J'avais déjà fait part de mon admiration envers Yoko Ogawa, grande auteure japonaise passant souvent inaperçue derrière Haruki Murakami ou Akira Yoshimura, avec Cristallisation Secrète, publication de 2009, sur mon premier blog (bien avant que Mirabelle-cerisier n'existe). Cristallisation Secrète était bien alors le premier roman japonais que je lisais, et reste l'un des plus beaux romans découverts. 

Manuscrit Zero s'annonce d'emblée comme un ovni littéraire. Le style de Yoko Ogawa est déjà unique à lui tout dessus, style constitué d'un vocabulaire riche, mais à la sémantique plein de mystère et d'évocations étranges, proches de l'illusion. Le frontière entre scrupuleuse observation de la réalité et le fantastique reste toujours fébrile et présente chez Yoko Ogawa.
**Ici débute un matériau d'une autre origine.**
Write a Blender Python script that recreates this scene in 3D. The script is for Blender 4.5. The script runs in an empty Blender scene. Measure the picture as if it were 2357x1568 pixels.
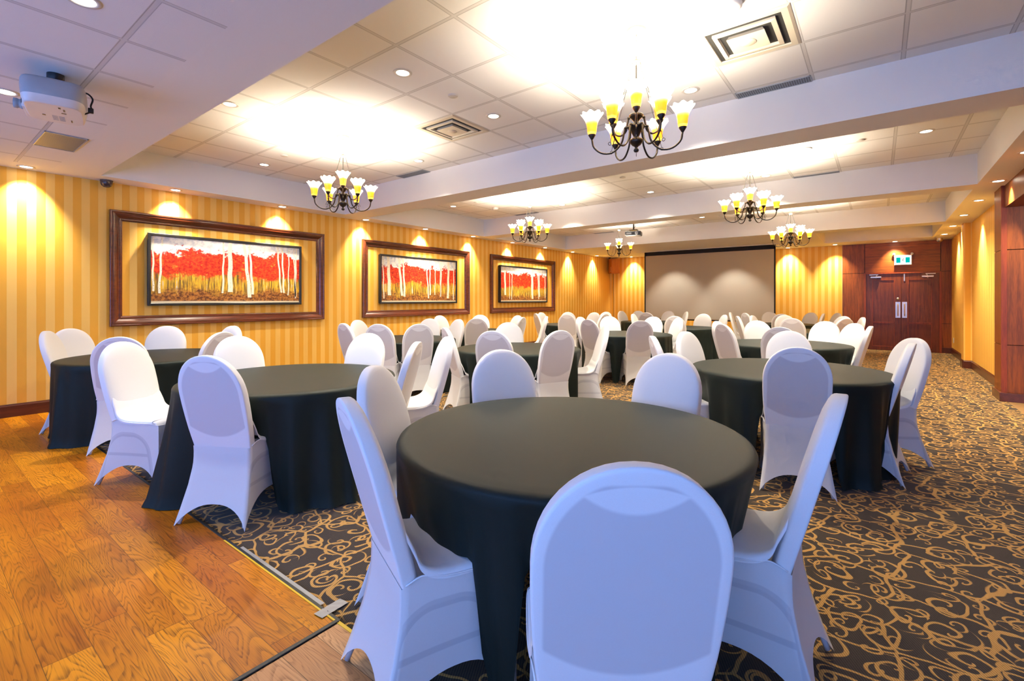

Dans ces manuscrits naissent ainsi de courts récits, de courtes descriptions de faits personnels et quotidiens où vient se glisser, imperceptiblement, le fil de la fiction et le souffle d'un imaginaire onirique.

Visites frauduleuses dans les cérémonies sportives des écoles primaires ; révélation d'un acte particulier de plagiat de jeunesse ; remémoration de la maison de la grand-mère à travers une interview confuse ; la description du cours des grandes lignes ; journée passée dans un centre thermal... Tout s'apparente à un journal intime, où le « je » narrateur distille les moments de découvertes, d'explications, de descriptions, de souvenirs. A ceci près que l'écriture d'Ogawa rejoint progressivement un imaginaire étrange, à la fois familier et hermétique, distant et proche, effleurant les débuts de romans ou de récits fictifs. D'où le titre, Manuscrit Zéro, qui exprime bien cette idée d'ébauche, de tentatives, fructueuses ou non. Le roman se lit ainsi agréablement, chaque feuillet amenant son lot d'évocations.

Comme toujours, l'auteure aime à faire passer les sentiments derrière l'observation scrupuleuse. Le relevé de certains détails tendres, allié à la tendresse de la plume, montre par exemple la gêne occasionnée lors d'une interview où l'auteure s'éparpille dans se souvenirs ; ou encore le désir face à l'assistant social de la mairie, joueur occasionnel de trompette ; et bien évidemment le doux regret de l'enfance, avec par exemple les discrètes visites à la mère à l’hôpital, où la narratrice lit paisiblement, trouvant ses pages « au rythme de la respiration » de la malade.

 

Ces pages chargées de la douceur de la quotidienneté, teintée d'un discret et furtif fantastique, transmettent une certaine émotion latente.

 

« Le matin arrive R, l'assistant social de la mairie en charge de l'amélioration de la vie. (...) En sa présence, ma voix se fait toute petite. Mes cordes vocales se recroquevillent comme effrayées à l'idée de révéler toutes sortes de choses telles que mon écriture qui n'avance pas du tout, ma dégustation des mousses, mon retard dans le paiement du gaz, ma dispute avec les voisins au sujet de la nourriture des chats errants, mon crachat vengeur sur la selle de leur bicyclette, mon entrée sans autorisation dans une école primaire, ou ma discrète récupération d'une bouilloire électrique à l'endroit où l'on dépose les objets encombrants. »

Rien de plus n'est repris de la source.